Despite all these problems, Sir Flinders Petrie, the father of Egyptology, took Manetho very seriously and simply added all the kings of all the dynasties together end to end. As a result Petrie believed that Menes, the first king of the first Dynasty, reigned about 5320 BC.

Since then we have been able to confirm (or contradict) Manetho and refine his lengths of reign. We have also been forced into realising that some of the kings and some of the dynasties ruled at the same time as each other. This has resulted in a drastic shortening of Egyptian history and scholars these days give Menes a date of 3100 BC - two thousand years less than Petrie taught.

Can we trust even this date? There are good reasons for thinking that we cannot - and that is a very serious matter, and not just for Egypt.

What it means is that if we cannot trust Egyptian history, neither can we trust the history of any other country around the Mediterranean, for their chronologies are linked to that of Egypt. Bronze Age Greece, for example, has left no written records, so we are only able to date it relatively by means of changes in pottery styles and the different levels in excavations.

The situation is that an archaeologist working in Greece might find a scarab bearing a pharaoh's name at a certain level. He then links that level with that pharaoh.

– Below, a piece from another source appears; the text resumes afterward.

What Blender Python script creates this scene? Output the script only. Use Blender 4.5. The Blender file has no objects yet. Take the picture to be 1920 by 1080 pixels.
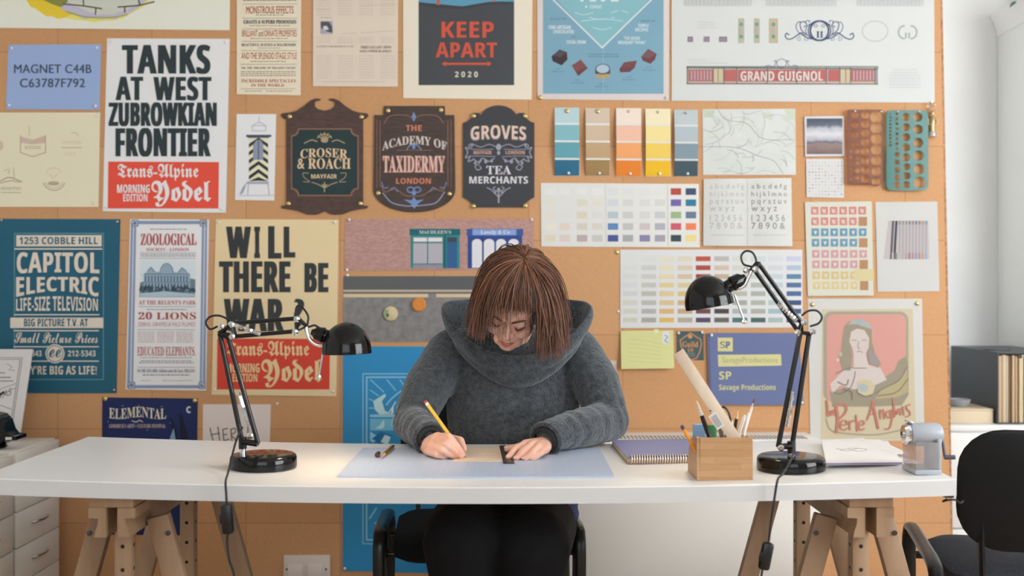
import bpy, bmesh, math, random
from mathutils import Vector, Matrix, Quaternion, geometry, noise

random.seed(7)
SC = bpy.context.scene
COL = SC.collection

# ------------------------------------------------------------------ camera
F, CX, HY, EYE = 2060.0, 960.0, 530.0, 1.146      # focal length in pixels, horizon row, eye height
cam_data = bpy.data.cameras.new('camera')
cam = bpy.data.objects.new('camera', cam_data)
COL.objects.link(cam)
cam.location = (0, 0, EYE)
cam.rotation_euler = (math.pi / 2, 0, 0)
cam_data.sensor_width = 36.0
cam_data.lens = 36.0 * F / 1920.0
cam_data.shift_y = -10.0 / 1920.0
cam_data.dof.use_dof = True
cam_data.dof.focus_distance = 2.70
cam_data.dof.aperture_fstop = 2.4
cam_data.clip_start = 0.05
SC.camera = cam

# ------------------------------------------------------------------ world, daylight, exposure
SC.view_settings.view_transform = 'Standard'
SC.view_settings.look = 'None'
SC.view_settings.gamma = 1.0
SC.view_settings.use_curve_mapping = False
SC.view_settings.exposure = 0.06
world = bpy.data.worlds.new('daylight_sky')
SC.world = world
world.use_nodes = True
_bg = world.node_tree.nodes['Background']
_bg.inputs[0].default_value = (0.80, 0.90, 1.0, 1)
_bg.inputs[1].default_value = 1.0


def area(name, loc, target, sx, sy, power, color):
    l = bpy.data.lights.new(name, 'AREA')
    l.shape = 'RECTANGLE'
    l.size, l.size_y = sx, sy
    l.energy = power
    l.color = color
    o = bpy.data.objects.new(name, l)
    COL.objects.link(o)
    o.location = loc
    d = Vector(target) - Vector(loc)
    o.rotation_euler = d.to_track_quat('-Z', 'Y').to_euler()
    return o


# daylight entering through the two windows (one in the side wall, one in the wall facing the desk)
area('daylight_side_window', (3.12, 1.10, 1.65), (0.7, 3.1, 1.1), 2.2, 1.6, 98, (0.92, 0.965, 1.0))
area('daylight_front_window', (0.10, -1.12, 1.75), (1.2, 3.6, 1.2), 2.2, 1.6, 19, (0.95, 0.97, 1.0))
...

Alternatively an archaeologist in Egypt might find some Greek pottery associated with a certain level in his excavation. He concludes that his Egyptian level is contemporary with the period of the Greek pottery. These are facts and no one wants to dispute them; however archaeologists and historians take the next step and, because the chronology of Egypt was thought to be secure, they used these finds to assign an absolute date to Greek history - and the same thing applies to Italy, Palestine, Turkey and other countries around Egypt.

In this way the specialists in the different civilisations - the Greek specialists, the Hittite specialists, the Syrian specialists, the Palestinian specialists, and so on, built up with painstaking care the chronologies for their own areas, always linked to and dependent upon Egypt‘s chronology. Not one of them looked outside his own area - but if he had, he might have noticed something puzzling.

In 1991 a scholar called Peter James stumbled across this puzzle. Historians dealing with Greece wrote about a Dark Age, when it appeared that all the cities were deserted, all the people fled the country, only to return a couple of centuries later and carry on more or less exactly as they had done before.

In the first place it was curious that during their centuries of exile the people had not picked up any new culture from the countries in which they had, presumably, taken refuge. Why were there no new styles of pottery? Why were there no new methods of architecture?

That led James to investigate where these people might have gone and so, expecting to find evidence of a sudden influx of population, he looked at Greece‘s neighbours. To his surprise he found that, according to the Hittite specialists, at more or less same time that Greece was going through its Dark Age, Turkey also was going through a Dark Age in which all the cities were deserted and the people left the country - only to return a couple of centures later and carry on exactly as they had before, with the same culture, the same pottery, the same architecture.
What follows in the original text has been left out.